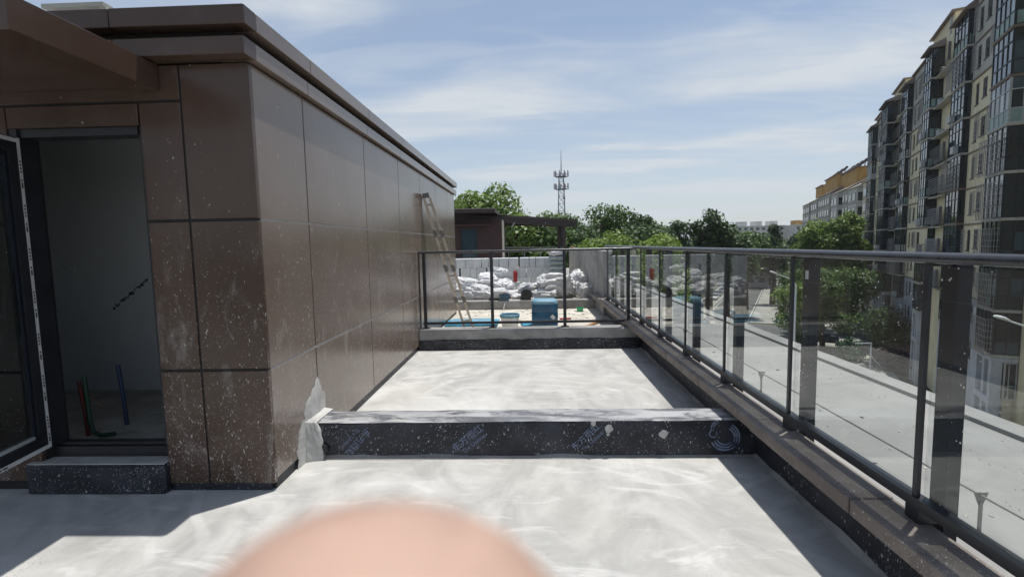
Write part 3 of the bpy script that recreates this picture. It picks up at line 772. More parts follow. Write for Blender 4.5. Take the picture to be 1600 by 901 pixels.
for j in range(nz):
    for i in range(ny): fs.append((j*(ny+1)+i, j*(ny+1)+i+1, (j+1)*(ny+1)+i+1, (j+1)*(ny+1)+i))
n0 = len(vs)
for i in range(ny+1): v_ = vs[nz*(ny+1)+i]; vs.append((v_[0], 3.64, v_[2]-0.004))
for i in range(ny): fs.append((nz*(ny+1)+i, nz*(ny+1)+i+1, n0+i+1, n0+i))
b.add(vs, fs); b.build('mortar_end', 'cement_plaster', curb, smooth='all')
b = MB(); b.lathe((-1.485, 3.352, 0.075), [(0.030, -0.022), (0.034, -0.022), (0.034, 0.02), (0.030, 0.02)], 20, 'y'); b.build('drain_pipe', 'black_plastic', curb, smooth=True)

far = thing('concrete_curb', (0, 7.05, 0), 'grey concrete curb with black foot strip under the far railing', 'curb')
MB().cbox(-1.598, 1.50, 6.932, 7.20, 0.0, 0.29, c=0.010).build('curb_body', 'grey_concrete', far)
b = MB(); vs = []; fs = []; N = 60
for i in range(N+1):
    x = -1.597+3.15*i/N; zt = 0.15+0.02*noise.noise((x*3, 2, 7))+0.012*noise.noise((x*15, 3, 7))
    vs += [(x, 6.922, 0.0), (x, 6.922, zt), (x, 6.9315, zt+0.003)]
for i in range(N):
    for j in range(2): fs.append((i*3+j, (i+1)*3+j, (i+1)*3+j+1, i*3+j+1))
b.add(vs, fs); b.build('membrane_strip', 'membrane', far)

# ------------------------------------------------------------------ right parapet with stone caps
par = thing('parapet', (1.6, 3.0, 0), 'low parapet along the right side with speckled brown stone caps', 'parapet')
MB().box(1.561, 1.718, -5, 10.02, -0.2, 0.30).build('parapet_wall', 'ledge_concrete', par)
MB().box(1.549, 1.5605, -5, 10.02, 0.0, 0.298).build('membrane_face', 'membrane', par)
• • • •
Without the pictures, print the whole listing exactly as given.

Write part 3 of the bpy script that recreates this picture. It picks up at line 772. More parts follow. Write for Blender 4.5. Take the picture to be 1600 by 901 pixels.
for j in range(nz):
    for i in range(ny): fs.append((j*(ny+1)+i, j*(ny+1)+i+1, (j+1)*(ny+1)+i+1, (j+1)*(ny+1)+i))
n0 = len(vs)
for i in range(ny+1): v_ = vs[nz*(ny+1)+i]; vs.append((v_[0], 3.64, v_[2]-0.004))
for i in range(ny): fs.append((nz*(ny+1)+i, nz*(ny+1)+i+1, n0+i+1, n0+i))
b.add(vs, fs); b.build('mortar_end', 'cement_plaster', curb, smooth='all')
b = MB(); b.lathe((-1.485, 3.352, 0.075), [(0.030, -0.022), (0.034, -0.022), (0.034, 0.02), (0.030, 0.02)], 20, 'y'); b.build('drain_pipe', 'black_plastic', curb, smooth=True)

far = thing('concrete_curb', (0, 7.05, 0), 'grey concrete curb with black foot strip under the far railing', 'curb')
MB().cbox(-1.598, 1.50, 6.932, 7.20, 0.0, 0.29, c=0.010).build('curb_body', 'grey_concrete', far)
b = MB(); vs = []; fs = []; N = 60
for i in range(N+1):
    x = -1.597+3.15*i/N; zt = 0.15+0.02*noise.noise((x*3, 2, 7))+0.012*noise.noise((x*15, 3, 7))
    vs += [(x, 6.922, 0.0), (x, 6.922, zt), (x, 6.9315, zt+0.003)]
for i in range(N):
    for j in range(2): fs.append((i*3+j, (i+1)*3+j, (i+1)*3+j+1, i*3+j+1))
b.add(vs, fs); b.build('membrane_strip', 'membrane', far)

# ------------------------------------------------------------------ right parapet with stone caps
par = thing('parapet', (1.6, 3.0, 0), 'low parapet along the right side with speckled brown stone caps', 'parapet')
MB().box(1.561, 1.718, -5, 10.02, -0.2, 0.30).build('parapet_wall', 'ledge_concrete', par)
MB().box(1.549, 1.5605, -5, 10.02, 0.0, 0.298).build('membrane_face', 'membrane', par)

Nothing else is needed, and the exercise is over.